EARNINGS REPORT

Despite its mess in the UK, Tata Steel finally made some money last quarter

Quartz india
Quartz india

Tata Steel has reported a profit for the first time in five quarters.

A recovery in steel prices and increased production at domestic plants helped the company make Rs230 crore in profits for the three months ending Dec. 31, 2016, the Indian steelmaker said on Feb. 07 (pdf). In the same quarter, last year, Tata Steel had reported a loss of Rs2,750 crore.

These numbers come at a time when the steelmaker’s units in UK face an uncertain future and the $103-billion Tata Group itself is going through a messy leadership change. The annual earnings reports, though, would still see a loss this financial year, according to estimates (paywall).

“The financial performance reflects strong underlying operating performance across the group in spite of a seasonally slow quarter in Europe,” Koushik Chatterjee, group executive officer, said in a press release. “While there were challenges at the working capital level due to increased prices of both raw materials and finished goods, especially in Europe, the company has been able to maintain its overall debt level at the end of the quarter,” he said.

The UK mess

The Mumbai-based Tata Steel said last March that it may restructure its operations in Europe and sell its plants in the UK. The company’s European operations have been bleeding for the last few years owing to a number of factors: drop in demand, cheap Chinese imports, high costs, and global oversupply. The decision to hive off the British units was reportedly one reason for the sacking of former Tata Group chairman Cyrus Mistry.

In November, Tata Steel said it had agreed to sell the UK speciality steels business to the Liberty House Group for £100 million. The firm still operates other plants in the UK, including the Port Talbot unit, Britain’s largest steelmaking facility.
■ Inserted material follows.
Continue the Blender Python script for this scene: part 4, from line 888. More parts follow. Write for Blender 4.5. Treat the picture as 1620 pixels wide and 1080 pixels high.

At these plants, the firm has struck deals with worker unions to secure jobs and production.

Meanwhile, a weak British pound, pulled down by Brexit, is helping the firm to lower cost and expand margins.

“Proposals (are) underway to structurally reduce risks and help secure a more sustainable future for UK business, including changes to the pension scheme,” the company said in an earnings presentation (pdf) on Feb. 07.